### To do
Reproduce the listing exactly, with no pictures in your copy.

### Rows
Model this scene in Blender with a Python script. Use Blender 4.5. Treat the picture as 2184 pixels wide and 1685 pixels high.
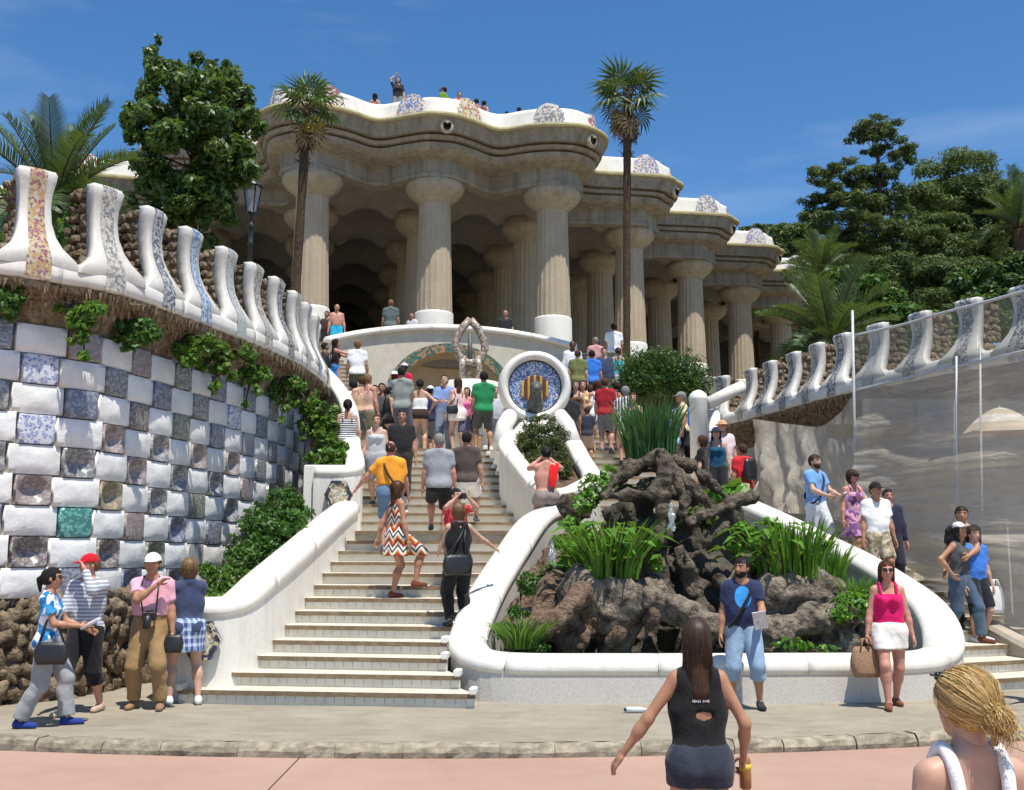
import bpy, math, random
import numpy as np
from mathutils import Vector, Matrix
for _o in list(bpy.data.objects): bpy.data.objects.remove(_o)
SC = bpy.context.scene
COL = SC.collection
rad = math.radians
# ------------------------------------------------------------------ camera, sky, sun, exposure
FPX, CXP, CYP, HC = 2250.0, 1092.0, 842.5, 2.05
PIT = math.atan(308 / FPX)
cam = bpy.data.cameras.new('camera')
cam.sensor_fit = 'HORIZONTAL'; cam.sensor_width = 36.0; cam.lens = FPX / 2184 * 36
cam.clip_start = 0.05; cam.clip_end = 3000
camo = bpy.data.objects.new('camera', cam); COL.objects.link(camo)
camo.location = (0, 0, HC); camo.rotation_euler = (math.pi / 2 + PIT, 0, 0)
SC.camera = camo
SUN_EL, SUN_H = rad(69), Vector((0.50, -0.866, 0))      # horizontal direction towards the sun
SUN_H.normalize()
wd = bpy.data.worlds.new('World'); SC.world = wd; wd.use_nodes = True
wn = wd.node_tree.nodes; wl = wd.node_tree.links; wn.clear()
wo = wn.new('ShaderNodeOutputWorld'); wb = wn.new('ShaderNodeBackground'); sky = wn.new('ShaderNodeTexSky')
sky.sky_type = 'NISHITA'; sky.sun_disc = False; sky.sun_elevation = SUN_EL
sky.sun_rotation = math.atan2(SUN_H.x, SUN_H.y)
sky.altitude = 100; sky.air_density = 1.0; sky.dust_density = 0.2; sky.ozone_density = 5.0
# thin cirrus streaks over the blue
tc = wn.new('ShaderNodeTexCoord'); mp = wn.new('ShaderNodeMapping'); mp.inputs['Scale'].default_value = (1.2, 2.4, 7.0)
mp.inputs['Rotation'].default_value = (0.25, 0.2, 0.3)
nz = wn.new('ShaderNodeTexNoise'); nz.inputs['Scale'].default_value = 1.6; nz.inputs['Detail'].default_value = 7
nz.inputs['Roughness'].default_value = 0.55
rp = wn.new('ShaderNodeValToRGB'); rp.color_ramp.elements[0].position = 0.5; rp.color_ramp.elements[1].position = 0.9
rp.color_ramp.elements[1].color = (0.4, 0.4, 0.4, 1)
mx = wn.new('ShaderNodeMixRGB'); mx.inputs[2].default_value = (5.6, 6.4, 7.6, 1)
wl.new(tc.outputs['Generated'], mp.inputs[0]); wl.new(mp.outputs[0], nz.inputs[0]); wl.new(nz.outputs['Fac'], rp.inputs[0])
wl.new(rp.outputs[0], mx.inputs[0]); hs0 = wn.new('ShaderNodeHueSaturation'); hs0.inputs['Saturation'].default_value = 1.2; hs0.inputs['Value'].default_value = 1.1
wl.new(sky.outputs[0], hs0.inputs['Color']); wl.new(hs0.outputs[0], mx.inputs[1]); wl.new(mx.outputs[0], wb.inputs[0])
wb.inputs['Strength'].default_value = 0.112
wl.new(wb.outputs[0], wo.inputs[0])
sl = bpy.data.lights.new('sun', 'SUN'); sl.energy = 4.9; sl.angle = rad(0.53); sl.color = (1.0, 0.94, 0.84)
so = bpy.data.objects.new('sun', sl); COL.objects.link(so); so.location = (12, -20, 45)
sd = Vector((SUN_H.x * math.cos(SUN_EL), SUN_H.y * math.cos(SUN_EL), math.sin(SUN_EL)))
so.rotation_euler = sd.to_track_quat('Z', 'Y').to_euler()
SC.view_settings.view_transform = 'Standard'; SC.view_settings.look = 'None'
SC.view_settings.exposure = 0.28; SC.view_settings.gamma = 1.0; SC.view_settings.use_curve_mapping = False
SC.render.engine = 'CYCLES'
SC.cycles.max_bounces = 4; SC.cycles.diffuse_bounces = 3; SC.cycles.glossy_bounces = 2; SC.cycles.transmission_bounces = 3; SC.cycles.transparent_max_bounces = 8

# ------------------------------------------------------------------ layout helpers
def ray(px, py):
    x = (px - CXP) / FPX; y = (CYP - py) / FPX
    return (x, math.cos(PIT) - y * math.sin(PIT), math.sin(PIT) + y * math.cos(PIT))
def at(px, py, d):
    r = ray(px, py); t = d / r[1]; return Vector((r[0] * t, d, HC + r[2] * t))
def atz(px, py, z):
    r = ray(px, py); t = (z - HC) / r[2]; return Vector((r[0] * t, r[1] * t, z))
AX = rad(11.4)
O2 = np.array([2.0, 12.85]); UR = np.array([math.cos(AX), math.sin(AX)]); UB = np.array([-math.sin(AX), math.cos(AX)])
def W(u, v, z=0.0):
    p = O2 + UR * u + UB * v; return Vector((p[0], p[1], z))
def toUV(p):
    q = np.array([p[0], p[1]]) - O2; return float(q @ UR), float(q @ UB)

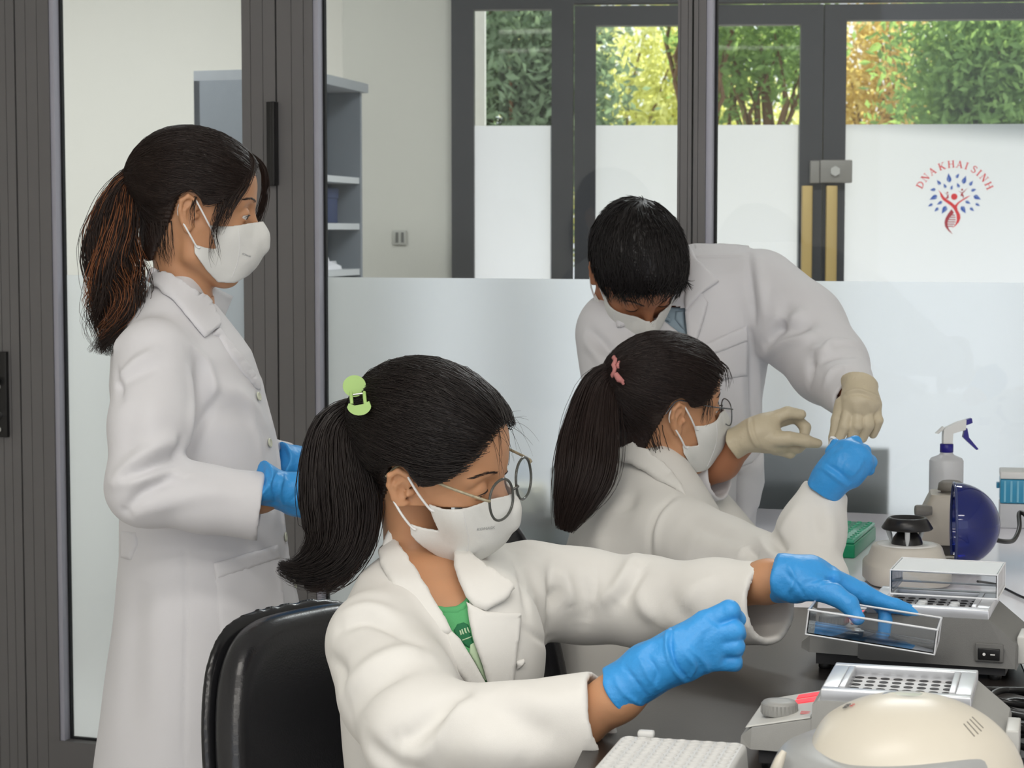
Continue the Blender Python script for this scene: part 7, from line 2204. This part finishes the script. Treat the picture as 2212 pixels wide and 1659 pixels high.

### Problem solution
Model this scene in Blender with a Python script. Use Blender 4.5. Treat the picture as 2184 pixels wide and 1685 pixels high.
import bpy, math, random
import numpy as np
from mathutils import Vector, Matrix
for _o in list(bpy.data.objects): bpy.data.objects.remove(_o)
SC = bpy.context.scene
COL = SC.collection
rad = math.radians
# ------------------------------------------------------------------ camera, sky, sun, exposure
FPX, CXP, CYP, HC = 2250.0, 1092.0, 842.5, 2.05
PIT = math.atan(308 / FPX)
cam = bpy.data.cameras.new('camera')
cam.sensor_fit = 'HORIZONTAL'; cam.sensor_width = 36.0; cam.lens = FPX / 2184 * 36
cam.clip_start = 0.05; cam.clip_end = 3000
camo = bpy.data.objects.new('camera', cam); COL.objects.link(camo)
camo.location = (0, 0, HC); camo.rotation_euler = (math.pi / 2 + PIT, 0, 0)
SC.camera = camo
SUN_EL, SUN_H = rad(69), Vector((0.50, -0.866, 0))      # horizontal direction towards the sun
SUN_H.normalize()
wd = bpy.data.worlds.new('World'); SC.world = wd; wd.use_nodes = True
wn = wd.node_tree.nodes; wl = wd.node_tree.links; wn.clear()
wo = wn.new('ShaderNodeOutputWorld'); wb = wn.new('ShaderNodeBackground'); sky = wn.new('ShaderNodeTexSky')
sky.sky_type = 'NISHITA'; sky.sun_disc = False; sky.sun_elevation = SUN_EL
sky.sun_rotation = math.atan2(SUN_H.x, SUN_H.y)
sky.altitude = 100; sky.air_density = 1.0; sky.dust_density = 0.2; sky.ozone_density = 5.0
# thin cirrus streaks over the blue
tc = wn.new('ShaderNodeTexCoord'); mp = wn.new('ShaderNodeMapping'); mp.inputs['Scale'].default_value = (1.2, 2.4, 7.0)
mp.inputs['Rotation'].default_value = (0.25, 0.2, 0.3)
nz = wn.new('ShaderNodeTexNoise'); nz.inputs['Scale'].default_value = 1.6; nz.inputs['Detail'].default_value = 7
nz.inputs['Roughness'].default_value = 0.55
rp = wn.new('ShaderNodeValToRGB'); rp.color_ramp.elements[0].position = 0.5; rp.color_ramp.elements[1].position = 0.9
rp.color_ramp.elements[1].color = (0.4, 0.4, 0.4, 1)
mx = wn.new('ShaderNodeMixRGB'); mx.inputs[2].default_value = (5.6, 6.4, 7.6, 1)
wl.new(tc.outputs['Generated'], mp.inputs[0]); wl.new(mp.outputs[0], nz.inputs[0]); wl.new(nz.outputs['Fac'], rp.inputs[0])
wl.new(rp.outputs[0], mx.inputs[0]); hs0 = wn.new('ShaderNodeHueSaturation'); hs0.inputs['Saturation'].default_value = 1.2; hs0.inputs['Value'].default_value = 1.1
wl.new(sky.outputs[0], hs0.inputs['Color']); wl.new(hs0.outputs[0], mx.inputs[1]); wl.new(mx.outputs[0], wb.inputs[0])
wb.inputs['Strength'].default_value = 0.112
wl.new(wb.outputs[0], wo.inputs[0])
sl = bpy.data.lights.new('sun', 'SUN'); sl.energy = 4.9; sl.angle = rad(0.53); sl.color = (1.0, 0.94, 0.84)
so = bpy.data.objects.new('sun', sl); COL.objects.link(so); so.location = (12, -20, 45)
sd = Vector((SUN_H.x * math.cos(SUN_EL), SUN_H.y * math.cos(SUN_EL), math.sin(SUN_EL)))
so.rotation_euler = sd.to_track_quat('Z', 'Y').to_euler()
SC.view_settings.view_transform = 'Standard'; SC.view_settings.look = 'None'
SC.view_settings.exposure = 0.28; SC.view_settings.gamma = 1.0; SC.view_settings.use_curve_mapping = False
SC.render.engine = 'CYCLES'
SC.cycles.max_bounces = 4; SC.cycles.diffuse_bounces = 3; SC.cycles.glossy_bounces = 2; SC.cycles.transmission_bounces = 3; SC.cycles.transparent_max_bounces = 8

# ------------------------------------------------------------------ layout helpers
def ray(px, py):
    x = (px - CXP) / FPX; y = (CYP - py) / FPX
    return (x, math.cos(PIT) - y * math.sin(PIT), math.sin(PIT) + y * math.cos(PIT))
def at(px, py, d):
    r = ray(px, py); t = d / r[1]; return Vector((r[0] * t, d, HC + r[2] * t))
def atz(px, py, z):
    r = ray(px, py); t = (z - HC) / r[2]; return Vector((r[0] * t, r[1] * t, z))
AX = rad(11.4)
O2 = np.array([2.0, 12.85]); UR = np.array([math.cos(AX), math.sin(AX)]); UB = np.array([-math.sin(AX), math.cos(AX)])
def W(u, v, z=0.0):
    p = O2 + UR * u + UB * v; return Vector((p[0], p[1], z))
def toUV(p):
    q = np.array([p[0], p[1]]) - O2; return float(q @ UR), float(q @ UB)

Continue the Blender Python script for this scene: part 7, from line 2204. This part finishes the script. Treat the picture as 2212 pixels wide and 1659 pixels high.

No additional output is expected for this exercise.